Pressure statistics in self-similar freely decaying isotropic turbulence

The time evolution of pressure statistics in freely decaying homogeneous isotropic turbulence (HIT) is investigated via eddy-damped quasi-normal Markovian (EDQNM) computations. The present results show that the time decay rate of pressure-based statistical quantities, such as pressure variance and pressure gradient variance, are sensitive to the breakdown of permanence of large eddies. New formulae for the associated time-decay exponents are proposed, which extend previous relations proposed in Lesieur, Ossia & Metais (Phys. Fluids, vol. 11, 1999, p. 1535). Particular attention is paid to finite-Reynolds-number (FRN) effects on the pressure spectrum and pressure statistics. The results also suggest that $R{e}_{\\lambda } = O(1{0}^{4} )$ must be considered to observe a one-decade inertial range in the pressure spectrum with Kolmogorov $- 7/ 3$ scaling.
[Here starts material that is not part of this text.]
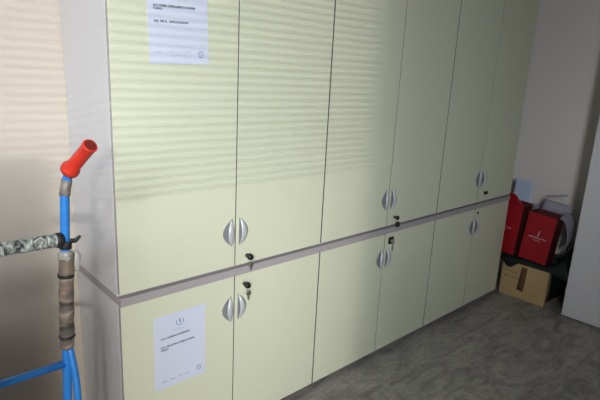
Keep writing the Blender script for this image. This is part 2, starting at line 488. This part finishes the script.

This threshold value is larger than almost all existing direct numerical simulation (DNS) and experimental data, justifying the discussion about other possible scaling laws. The $- 5/ 3$ slope reported in some DNS data is also recovered by the EDQNM model, but it is observed to be a low-Reynolds-number effect. Another important result is that FRN effects yield a departure from asymptotic theoretical behaviours which appear similar to some effects attributed to intermittency by most authors. This is exemplified by the ratio between pressure-based and velocity-based Taylor microscales. Therefore, high-Reynolds-number DNS or experiments such that $R{e}_{\\lambda } = O(1{0}^{4} )$ would be required in order to remove FRN effects and to analyse pure intermittency effects.